Innovative rapidly inflating balloon technology could keep damaged ships afloat. But more fine-tuning needs to be done and there are some concerns about reliability.

Imagine if after a ship accident, balloons popped up like car airbags to keep the disabled vessel upright and afloat. This would help to avoid pollution of seas and beaches and gain valuable time for evacuation. Now, the EU-funded project SuSy, completed in 2013, have turned such an idea into a proof of concept. The project developed a proposal to install inflatables on ships including a system to blow them up very rapidly.

The proof of concept culminated in 2013 with a demonstration of the idea on a model bottom of a medium-sized tanker in the port of Chalkida, in Greece. "Our challenge was to produce enormous amounts of gas from small cartridges which is quickly released into inflatables," describes project partner Reinhard Ahlers, managing director of Balance, a maritime consultancy in Bremen, Germany.

The technologies used by the project are not new, but the combination is. Kevlar reinforced balloons can be installed anywhere on a ship. Suitable places to install the balloons would be in between double hulls and in ballast water tanks.

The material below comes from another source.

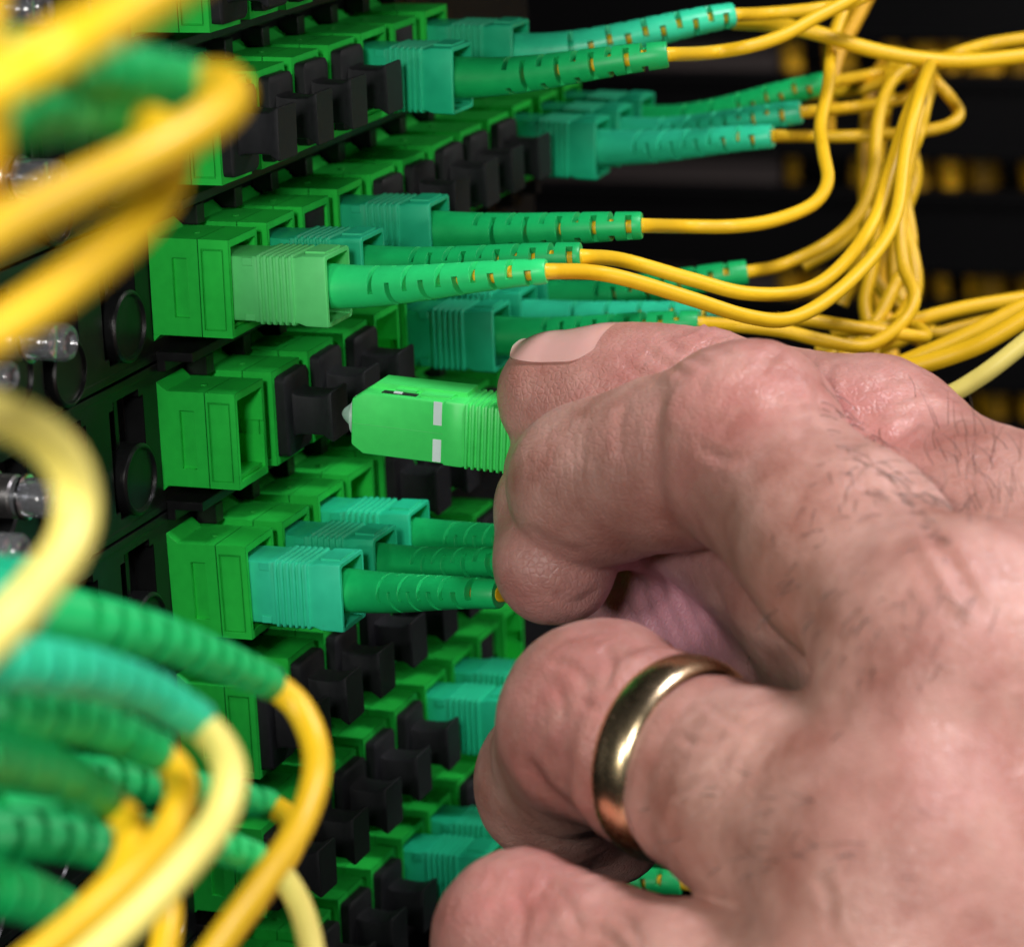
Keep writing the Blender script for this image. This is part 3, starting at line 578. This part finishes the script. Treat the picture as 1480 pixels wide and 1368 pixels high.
def chain(p, pts, radii, k, bumps=()):
    d = None
    for a, b, ra, rb in zip(pts[:-1], pts[1:], radii[:-1], radii[1:]):
        e = cap(p, a, b, ra, rb); d = e if d is None else smin(d, e, k)
    for c, r, kk in bumps: d = smin(d, ball(p, c, r), kk)
    return d
up, dn = np.array([0, 1, 0]), np.array([0, -1, 0]); nr = np.array([0, 0, -1.])
def lerp(a, b, t): return a+(b-a)*t
def f_index(p): return chain(p, [I[0], lerp(I[0], I[1], .5), I[1], lerp(I[1], I[2], .5), I[2], I[3]], [12.0, 10.5, 10.1, 9.2, 8.9, 7.6], 5,
    [(I[1]+np.array([1.5, 1.5, -1.5]), 9.6, 5)])
def f_mid(p): return chain(p, [Mi[0], lerp(Mi[0], Mi[1], .5), Mi[1], Mi[2], Mi[3]], [13, 11.0, 9.4, 7.9, 7.0], 3.5, [(lerp(Mi[2], Mi[3], .8)+np.array([0, -1.2, 0]), 6.6, 3)])
def f_ring(p): return chain(p, [Ri[0], lerp(Ri[0], Ri[1], .42), lerp(Ri[0], Ri[1], .8), Ri[1], Ri[2], Ri[3]], [13.5, 11.2, 9.6, 9.8, 8.6, 7.6], 5, [(lerp(Ri[1], Ri[2], .5)+np.array([1.5, 0, 3]), 8.0, 4), (Ri[1]+np.array([2, 2.0, -.5]), 8.0, 4)])
def f_pink(p): return chain(p, [Pk[0], lerp(Pk[0], Pk[1], .5), Pk[1], Pk[2], Pk[3]], [11.5, 9.2, 8.6, 7.2, 6.4], 3.5)
def f_thumb(p):
    d = chain(p, [Th[0], lerp(Th[0], Th[1], .5), Th[1], lerp(Th[1], Th[2], .5), Th[2], lerp(Th[2], Th[3], .5), Th[3]], [17, 14.4, 11.6, 10.2, 9.9, 9.1, 7.4], 4,
        [(Th[1]+np.array([-2, .6, -1.0]), 10, 5), (Th[3]+np.array([2, -2.0, 0]), 7.4, 4)])
    return d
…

The gadgets needed to inflate them are taken from submarine rescue systems, based on rapid blow-out devices originally developed for satellite launchers.

However, one expert voices concern at the project's approach. "Given the location of balloons in the double hull, not only will the construction of the ship be much more difficult and costly. But inspection and maintenance will be almost impossible hence these systems will be unreliable," says Egbert Ypma, researcher at the Maritime Research Institute Netherlands in Wageningen, in the Netherlands.